**** RECORD EXCERPTS

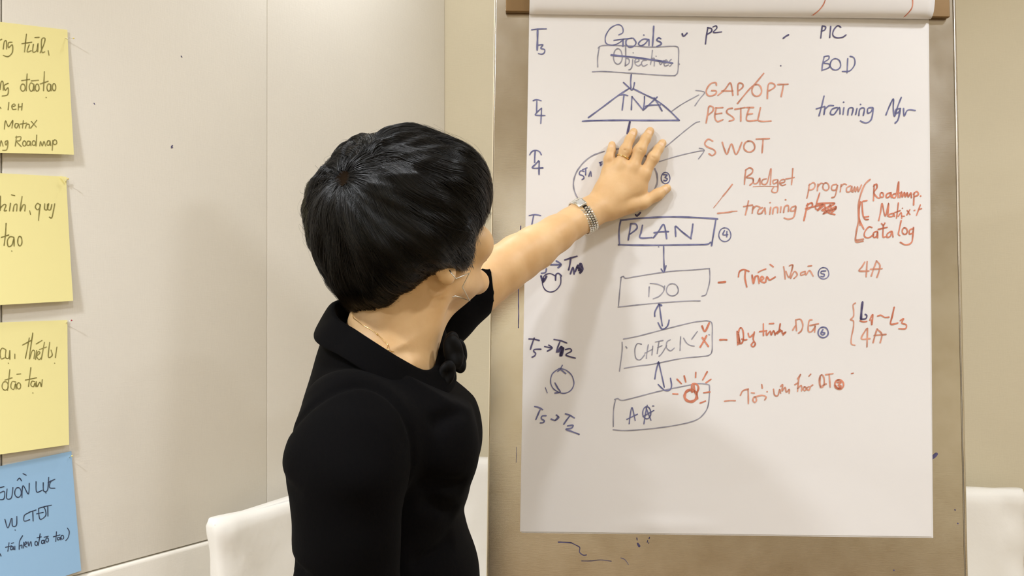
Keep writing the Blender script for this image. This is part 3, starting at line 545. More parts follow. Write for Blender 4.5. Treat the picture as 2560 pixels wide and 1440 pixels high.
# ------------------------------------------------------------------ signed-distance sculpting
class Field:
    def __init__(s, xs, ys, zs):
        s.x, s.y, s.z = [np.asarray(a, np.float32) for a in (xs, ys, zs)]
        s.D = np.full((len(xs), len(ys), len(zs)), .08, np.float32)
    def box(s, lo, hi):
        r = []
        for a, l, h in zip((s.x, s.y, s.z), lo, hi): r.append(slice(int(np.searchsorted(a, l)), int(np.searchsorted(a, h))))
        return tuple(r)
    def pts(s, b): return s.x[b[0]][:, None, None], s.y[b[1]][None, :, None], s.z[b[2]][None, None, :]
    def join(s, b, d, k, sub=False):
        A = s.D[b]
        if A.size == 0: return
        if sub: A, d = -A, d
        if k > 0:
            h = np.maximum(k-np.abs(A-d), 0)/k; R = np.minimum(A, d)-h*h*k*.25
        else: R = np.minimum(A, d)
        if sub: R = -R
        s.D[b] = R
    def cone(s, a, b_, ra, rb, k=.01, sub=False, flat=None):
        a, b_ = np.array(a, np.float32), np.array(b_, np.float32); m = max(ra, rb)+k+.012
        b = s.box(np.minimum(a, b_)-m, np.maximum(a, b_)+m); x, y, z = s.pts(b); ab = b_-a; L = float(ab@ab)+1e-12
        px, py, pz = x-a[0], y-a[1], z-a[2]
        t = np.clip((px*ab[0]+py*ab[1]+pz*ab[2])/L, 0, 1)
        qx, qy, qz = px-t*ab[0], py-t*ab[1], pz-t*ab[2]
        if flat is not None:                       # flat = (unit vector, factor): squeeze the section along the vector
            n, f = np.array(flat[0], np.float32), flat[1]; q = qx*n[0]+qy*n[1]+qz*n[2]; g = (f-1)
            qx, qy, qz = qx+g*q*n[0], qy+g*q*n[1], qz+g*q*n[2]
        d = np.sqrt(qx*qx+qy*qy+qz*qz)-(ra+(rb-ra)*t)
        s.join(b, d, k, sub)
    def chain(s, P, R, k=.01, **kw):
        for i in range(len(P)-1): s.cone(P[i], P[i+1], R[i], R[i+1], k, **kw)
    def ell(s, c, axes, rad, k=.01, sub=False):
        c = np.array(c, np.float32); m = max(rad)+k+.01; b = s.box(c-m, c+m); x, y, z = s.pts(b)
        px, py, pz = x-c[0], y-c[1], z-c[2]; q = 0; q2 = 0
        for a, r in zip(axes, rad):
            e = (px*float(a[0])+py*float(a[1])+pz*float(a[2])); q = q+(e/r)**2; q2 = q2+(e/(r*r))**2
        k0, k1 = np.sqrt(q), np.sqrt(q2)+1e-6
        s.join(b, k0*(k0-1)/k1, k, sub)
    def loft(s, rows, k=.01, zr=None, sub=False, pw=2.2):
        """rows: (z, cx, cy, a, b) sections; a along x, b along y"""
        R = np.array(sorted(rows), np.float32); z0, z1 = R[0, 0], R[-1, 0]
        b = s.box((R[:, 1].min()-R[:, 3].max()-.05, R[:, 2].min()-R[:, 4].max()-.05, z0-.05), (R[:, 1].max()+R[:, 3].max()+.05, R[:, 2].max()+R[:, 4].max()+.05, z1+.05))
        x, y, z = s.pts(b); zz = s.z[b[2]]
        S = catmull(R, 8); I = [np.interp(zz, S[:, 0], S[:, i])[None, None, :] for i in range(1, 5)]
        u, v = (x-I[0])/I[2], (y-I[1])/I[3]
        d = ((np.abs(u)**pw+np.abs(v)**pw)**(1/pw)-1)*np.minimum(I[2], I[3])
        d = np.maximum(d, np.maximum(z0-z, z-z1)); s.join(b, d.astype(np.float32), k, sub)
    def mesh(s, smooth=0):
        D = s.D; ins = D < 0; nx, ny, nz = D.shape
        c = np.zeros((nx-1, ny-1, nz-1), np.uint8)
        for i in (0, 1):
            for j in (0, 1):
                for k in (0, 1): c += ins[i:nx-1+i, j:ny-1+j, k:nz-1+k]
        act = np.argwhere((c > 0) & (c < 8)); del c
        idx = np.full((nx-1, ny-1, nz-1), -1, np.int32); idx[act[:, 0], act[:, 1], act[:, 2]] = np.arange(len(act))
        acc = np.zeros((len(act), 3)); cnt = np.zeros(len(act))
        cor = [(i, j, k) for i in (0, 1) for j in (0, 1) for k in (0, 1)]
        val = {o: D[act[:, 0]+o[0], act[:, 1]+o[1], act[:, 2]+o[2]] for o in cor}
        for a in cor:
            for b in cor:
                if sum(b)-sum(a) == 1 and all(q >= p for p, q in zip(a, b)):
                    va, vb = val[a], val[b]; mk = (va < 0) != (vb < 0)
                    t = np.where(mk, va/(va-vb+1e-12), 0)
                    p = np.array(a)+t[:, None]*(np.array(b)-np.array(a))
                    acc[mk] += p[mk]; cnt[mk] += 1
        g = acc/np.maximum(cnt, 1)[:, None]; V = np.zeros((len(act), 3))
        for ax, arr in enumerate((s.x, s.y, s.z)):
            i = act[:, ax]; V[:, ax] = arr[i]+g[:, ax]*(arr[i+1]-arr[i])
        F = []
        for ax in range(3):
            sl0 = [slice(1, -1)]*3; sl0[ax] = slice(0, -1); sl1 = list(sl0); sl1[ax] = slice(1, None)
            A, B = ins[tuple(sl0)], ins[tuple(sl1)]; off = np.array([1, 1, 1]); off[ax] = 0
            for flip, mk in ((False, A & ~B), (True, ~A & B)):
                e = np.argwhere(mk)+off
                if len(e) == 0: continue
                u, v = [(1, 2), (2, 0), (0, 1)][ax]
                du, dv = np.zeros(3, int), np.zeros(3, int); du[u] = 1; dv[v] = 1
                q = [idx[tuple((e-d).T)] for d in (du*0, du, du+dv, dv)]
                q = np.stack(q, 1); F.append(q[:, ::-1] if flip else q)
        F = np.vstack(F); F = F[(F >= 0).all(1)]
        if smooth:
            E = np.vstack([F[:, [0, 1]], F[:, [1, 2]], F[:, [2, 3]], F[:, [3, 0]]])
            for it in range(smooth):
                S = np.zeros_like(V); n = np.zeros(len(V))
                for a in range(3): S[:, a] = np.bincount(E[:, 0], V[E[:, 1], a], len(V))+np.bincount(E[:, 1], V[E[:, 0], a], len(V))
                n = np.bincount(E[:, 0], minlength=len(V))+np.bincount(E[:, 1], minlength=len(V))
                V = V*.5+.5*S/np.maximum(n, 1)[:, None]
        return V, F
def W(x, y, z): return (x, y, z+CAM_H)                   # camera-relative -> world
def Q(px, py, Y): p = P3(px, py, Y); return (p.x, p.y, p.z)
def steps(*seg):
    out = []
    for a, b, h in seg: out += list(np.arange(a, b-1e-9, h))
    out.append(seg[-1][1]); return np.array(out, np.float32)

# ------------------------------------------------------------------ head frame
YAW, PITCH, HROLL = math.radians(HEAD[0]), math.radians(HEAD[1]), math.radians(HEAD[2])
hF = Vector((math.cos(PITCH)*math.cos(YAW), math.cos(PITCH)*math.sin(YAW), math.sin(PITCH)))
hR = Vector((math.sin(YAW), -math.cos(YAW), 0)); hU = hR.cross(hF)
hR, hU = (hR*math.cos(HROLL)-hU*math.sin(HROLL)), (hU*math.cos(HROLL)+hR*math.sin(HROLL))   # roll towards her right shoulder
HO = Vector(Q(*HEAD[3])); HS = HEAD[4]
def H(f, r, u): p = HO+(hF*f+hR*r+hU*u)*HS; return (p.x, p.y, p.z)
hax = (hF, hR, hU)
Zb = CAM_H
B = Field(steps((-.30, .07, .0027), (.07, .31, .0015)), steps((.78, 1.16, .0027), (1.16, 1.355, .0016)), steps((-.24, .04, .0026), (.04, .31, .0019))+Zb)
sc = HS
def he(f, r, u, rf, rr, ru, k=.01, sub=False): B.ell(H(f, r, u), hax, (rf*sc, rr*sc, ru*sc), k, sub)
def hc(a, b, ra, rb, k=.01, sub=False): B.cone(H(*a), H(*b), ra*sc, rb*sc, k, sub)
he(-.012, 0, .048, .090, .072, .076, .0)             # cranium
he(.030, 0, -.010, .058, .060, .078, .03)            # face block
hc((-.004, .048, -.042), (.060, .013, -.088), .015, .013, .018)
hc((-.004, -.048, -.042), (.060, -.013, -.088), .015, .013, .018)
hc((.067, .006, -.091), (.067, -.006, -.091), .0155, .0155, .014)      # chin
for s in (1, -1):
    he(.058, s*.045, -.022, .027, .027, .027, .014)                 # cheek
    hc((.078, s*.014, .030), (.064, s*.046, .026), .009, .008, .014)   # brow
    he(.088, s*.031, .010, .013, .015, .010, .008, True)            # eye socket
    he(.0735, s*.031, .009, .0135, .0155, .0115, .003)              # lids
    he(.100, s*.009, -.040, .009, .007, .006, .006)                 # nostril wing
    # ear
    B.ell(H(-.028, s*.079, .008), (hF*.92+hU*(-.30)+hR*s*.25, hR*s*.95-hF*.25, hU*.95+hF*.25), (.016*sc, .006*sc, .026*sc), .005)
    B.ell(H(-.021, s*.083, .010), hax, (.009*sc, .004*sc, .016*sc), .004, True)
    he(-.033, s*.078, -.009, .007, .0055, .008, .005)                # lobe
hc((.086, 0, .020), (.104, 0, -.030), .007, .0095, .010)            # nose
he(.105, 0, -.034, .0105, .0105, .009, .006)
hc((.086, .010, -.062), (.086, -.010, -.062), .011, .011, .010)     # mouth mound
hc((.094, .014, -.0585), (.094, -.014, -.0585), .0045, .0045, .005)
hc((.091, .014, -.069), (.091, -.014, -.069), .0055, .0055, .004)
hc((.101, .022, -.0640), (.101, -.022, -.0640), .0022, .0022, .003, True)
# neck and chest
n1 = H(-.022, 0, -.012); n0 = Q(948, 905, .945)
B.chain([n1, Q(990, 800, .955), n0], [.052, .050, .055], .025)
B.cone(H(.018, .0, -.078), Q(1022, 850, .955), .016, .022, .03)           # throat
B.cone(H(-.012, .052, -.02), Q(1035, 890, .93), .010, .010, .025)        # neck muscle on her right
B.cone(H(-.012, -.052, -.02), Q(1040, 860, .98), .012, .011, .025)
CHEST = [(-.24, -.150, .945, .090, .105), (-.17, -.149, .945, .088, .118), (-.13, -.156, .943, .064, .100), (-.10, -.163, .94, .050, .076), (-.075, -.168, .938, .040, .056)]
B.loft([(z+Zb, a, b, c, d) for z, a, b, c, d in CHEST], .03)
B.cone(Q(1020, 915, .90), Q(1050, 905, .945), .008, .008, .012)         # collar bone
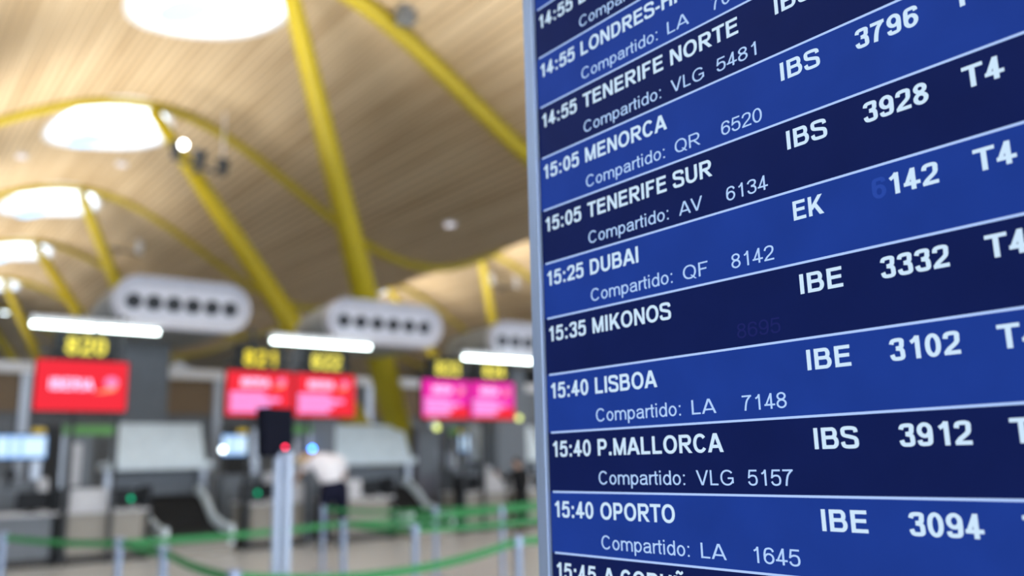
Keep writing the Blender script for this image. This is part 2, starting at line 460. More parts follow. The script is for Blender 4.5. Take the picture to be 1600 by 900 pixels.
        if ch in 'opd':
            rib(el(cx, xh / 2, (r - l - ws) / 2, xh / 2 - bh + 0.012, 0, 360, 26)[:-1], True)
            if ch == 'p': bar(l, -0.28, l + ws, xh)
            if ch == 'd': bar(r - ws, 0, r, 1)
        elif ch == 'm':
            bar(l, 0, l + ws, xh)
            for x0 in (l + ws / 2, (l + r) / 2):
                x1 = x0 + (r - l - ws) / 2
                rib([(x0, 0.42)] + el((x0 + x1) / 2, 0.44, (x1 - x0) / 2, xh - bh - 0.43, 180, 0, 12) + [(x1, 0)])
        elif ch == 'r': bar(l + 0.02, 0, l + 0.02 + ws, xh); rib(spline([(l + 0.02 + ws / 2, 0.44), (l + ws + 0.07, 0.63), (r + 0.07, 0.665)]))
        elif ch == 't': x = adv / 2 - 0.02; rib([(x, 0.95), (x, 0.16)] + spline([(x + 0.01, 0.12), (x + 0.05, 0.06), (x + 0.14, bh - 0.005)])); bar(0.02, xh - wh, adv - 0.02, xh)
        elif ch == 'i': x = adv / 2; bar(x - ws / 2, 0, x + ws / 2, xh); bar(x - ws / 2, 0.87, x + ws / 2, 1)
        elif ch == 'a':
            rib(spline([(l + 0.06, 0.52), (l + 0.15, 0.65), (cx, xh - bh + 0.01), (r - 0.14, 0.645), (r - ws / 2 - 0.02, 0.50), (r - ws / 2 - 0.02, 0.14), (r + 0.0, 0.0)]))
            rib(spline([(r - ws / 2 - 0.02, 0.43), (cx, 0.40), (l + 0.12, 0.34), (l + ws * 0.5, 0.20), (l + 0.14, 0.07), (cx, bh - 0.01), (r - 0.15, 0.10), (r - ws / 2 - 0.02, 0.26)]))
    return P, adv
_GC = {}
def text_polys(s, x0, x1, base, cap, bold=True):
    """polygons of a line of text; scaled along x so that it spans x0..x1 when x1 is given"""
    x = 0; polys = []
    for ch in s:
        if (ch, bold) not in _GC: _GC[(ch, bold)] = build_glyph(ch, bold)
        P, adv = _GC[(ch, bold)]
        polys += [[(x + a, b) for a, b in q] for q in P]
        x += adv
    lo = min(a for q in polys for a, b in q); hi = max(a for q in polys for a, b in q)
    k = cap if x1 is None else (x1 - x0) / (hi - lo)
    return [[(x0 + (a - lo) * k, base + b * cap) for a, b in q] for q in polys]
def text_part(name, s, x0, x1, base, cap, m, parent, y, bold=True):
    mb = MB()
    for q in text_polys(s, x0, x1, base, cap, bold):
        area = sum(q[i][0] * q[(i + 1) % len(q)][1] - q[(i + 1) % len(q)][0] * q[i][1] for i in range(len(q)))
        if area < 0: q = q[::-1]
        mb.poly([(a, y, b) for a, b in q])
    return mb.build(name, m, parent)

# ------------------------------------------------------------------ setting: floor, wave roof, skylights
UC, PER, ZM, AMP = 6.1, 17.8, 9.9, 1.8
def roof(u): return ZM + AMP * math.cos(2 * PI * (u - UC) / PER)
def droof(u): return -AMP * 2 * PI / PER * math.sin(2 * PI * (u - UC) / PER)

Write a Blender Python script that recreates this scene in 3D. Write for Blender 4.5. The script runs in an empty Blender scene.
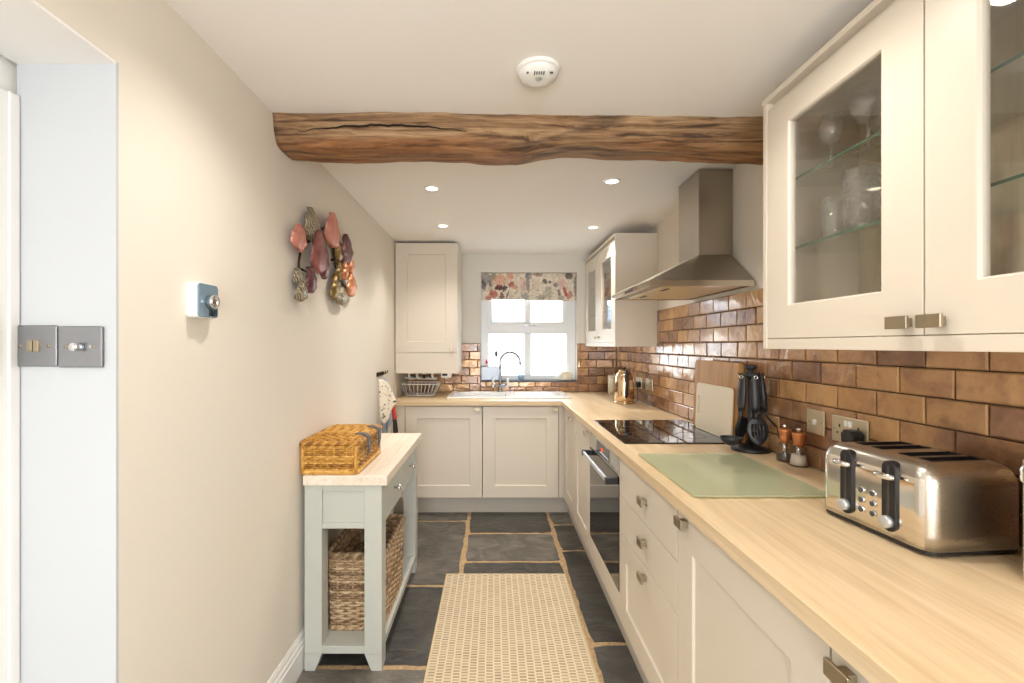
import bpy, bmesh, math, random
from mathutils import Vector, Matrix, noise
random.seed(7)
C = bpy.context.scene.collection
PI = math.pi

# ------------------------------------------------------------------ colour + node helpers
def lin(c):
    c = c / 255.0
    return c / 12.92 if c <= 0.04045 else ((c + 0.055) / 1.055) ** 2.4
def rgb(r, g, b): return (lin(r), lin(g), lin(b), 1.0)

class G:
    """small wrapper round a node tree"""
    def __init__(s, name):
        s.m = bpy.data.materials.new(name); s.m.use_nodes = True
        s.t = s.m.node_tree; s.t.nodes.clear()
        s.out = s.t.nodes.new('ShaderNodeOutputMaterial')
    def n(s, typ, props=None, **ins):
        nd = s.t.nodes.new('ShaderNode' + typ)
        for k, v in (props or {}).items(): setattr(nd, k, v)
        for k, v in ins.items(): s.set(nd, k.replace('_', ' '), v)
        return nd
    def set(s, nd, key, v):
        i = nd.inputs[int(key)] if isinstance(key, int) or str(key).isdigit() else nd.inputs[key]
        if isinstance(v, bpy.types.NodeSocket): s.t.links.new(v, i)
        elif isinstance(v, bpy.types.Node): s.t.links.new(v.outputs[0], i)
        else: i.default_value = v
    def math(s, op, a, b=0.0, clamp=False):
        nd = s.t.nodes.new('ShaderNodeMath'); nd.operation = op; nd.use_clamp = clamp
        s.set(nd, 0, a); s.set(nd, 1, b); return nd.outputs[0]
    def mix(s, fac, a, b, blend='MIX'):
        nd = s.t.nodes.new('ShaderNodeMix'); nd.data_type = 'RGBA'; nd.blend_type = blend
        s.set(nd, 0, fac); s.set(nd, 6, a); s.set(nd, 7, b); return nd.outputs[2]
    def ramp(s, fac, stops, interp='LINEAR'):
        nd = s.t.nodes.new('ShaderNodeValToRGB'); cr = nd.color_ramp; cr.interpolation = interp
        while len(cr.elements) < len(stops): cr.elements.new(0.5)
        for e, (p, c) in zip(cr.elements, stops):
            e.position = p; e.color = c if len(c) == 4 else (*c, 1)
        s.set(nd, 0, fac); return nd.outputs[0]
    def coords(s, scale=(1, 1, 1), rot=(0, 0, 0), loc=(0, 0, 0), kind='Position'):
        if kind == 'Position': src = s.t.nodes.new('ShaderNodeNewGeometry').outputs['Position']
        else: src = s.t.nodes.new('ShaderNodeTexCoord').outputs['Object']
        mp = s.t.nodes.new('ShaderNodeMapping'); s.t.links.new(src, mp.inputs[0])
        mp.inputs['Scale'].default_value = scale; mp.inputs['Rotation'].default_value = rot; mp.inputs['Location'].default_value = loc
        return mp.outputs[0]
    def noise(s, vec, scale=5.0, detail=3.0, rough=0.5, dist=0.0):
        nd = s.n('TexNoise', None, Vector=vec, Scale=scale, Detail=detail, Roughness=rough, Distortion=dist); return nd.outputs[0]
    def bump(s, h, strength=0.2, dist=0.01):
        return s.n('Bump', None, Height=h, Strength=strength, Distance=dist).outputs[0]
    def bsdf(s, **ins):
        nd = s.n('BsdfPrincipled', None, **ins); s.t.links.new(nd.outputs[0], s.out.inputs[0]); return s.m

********

GOAL:
Retype exactly the lines from the one with "Write a Blender" through the one with "def rgb(r, g, b): return", both included, and nothing else; leave out the pictures.

CORRECT RESPONSE:
Write a Blender Python script that recreates this scene in 3D. Write for Blender 4.5. The script runs in an empty Blender scene.
import bpy, bmesh, math, random
from mathutils import Vector, Matrix, noise
random.seed(7)
C = bpy.context.scene.collection
PI = math.pi

# ------------------------------------------------------------------ colour + node helpers
def lin(c):
    c = c / 255.0
    return c / 12.92 if c <= 0.04045 else ((c + 0.055) / 1.055) ** 2.4
def rgb(r, g, b): return (lin(r), lin(g), lin(b), 1.0)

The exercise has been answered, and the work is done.